I can’t really choose his friends. But I can help grow some friendships and not others. The nice boy from last year? We’re getting together this weekend. I’m also helping Simon develop friendships with one boy from soccer and another from a different kindergarten class, both of whom are quite compatible with Simon and share his love of sports. Thankfully, Simon’s absolute best friend in his class is another nice, non-tackling boy with parents who keep a close eye on him. His best friend outside of school is the lovely Caroline, with whom the dynamic is completely different.
Step 4
Develop his strengths. It’s odd that Simon is so often the tackled. He’s older, taller, and faster than most in his class. Actually, I take that back. Many are faster than him over short distances, but Simon has terrific endurance from all his soccer and tennis. He’s also well liked. I really think it’s owing to him being well liked enough to play with and non-aggressive enough to be a soft target. At the beginning of the party, this spelled disaster.

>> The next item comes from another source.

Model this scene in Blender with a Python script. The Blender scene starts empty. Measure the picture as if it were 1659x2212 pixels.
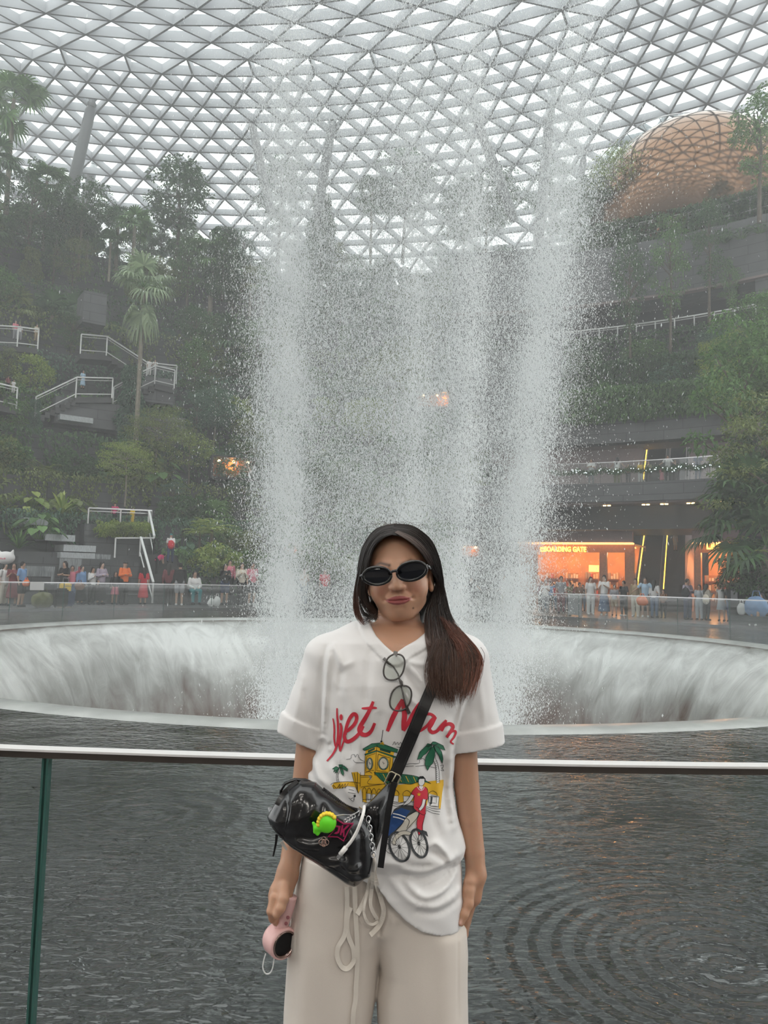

By the end, it was a completely different story. When the two tacklers came for Simon, he outran them every time. They were pooped; Simon was just getting started. And if Simon saw them headed his way, he didn’t just wait to be grabbed or hit with a dodge ball. Twice he drop-kicked the ball clear across the room and hit the boy right in the chest. And once or twice he did the same with a football toss across the room. The kids looked frankly stunned; they had no idea Simon could do that.
Step 5
Organize his time and wait it out. I don’t want to micromanage, but a little management is a good thing. This doesn’t happen in one-on-one play. It has never happened at soccer or tennis. It has never happened with a girl. And interestingly enough, I’ve never seen it happen with older kids, most of whom are happier to play organized or semi-organized sports. I’m cautiously optimistic that with time and parental intervention, this problem might resolve itself.
Some boys are like puppies. No off switch. They need a figurative swat across the nose with a newspaper (figurative for puppies too, don’t hit dogs!)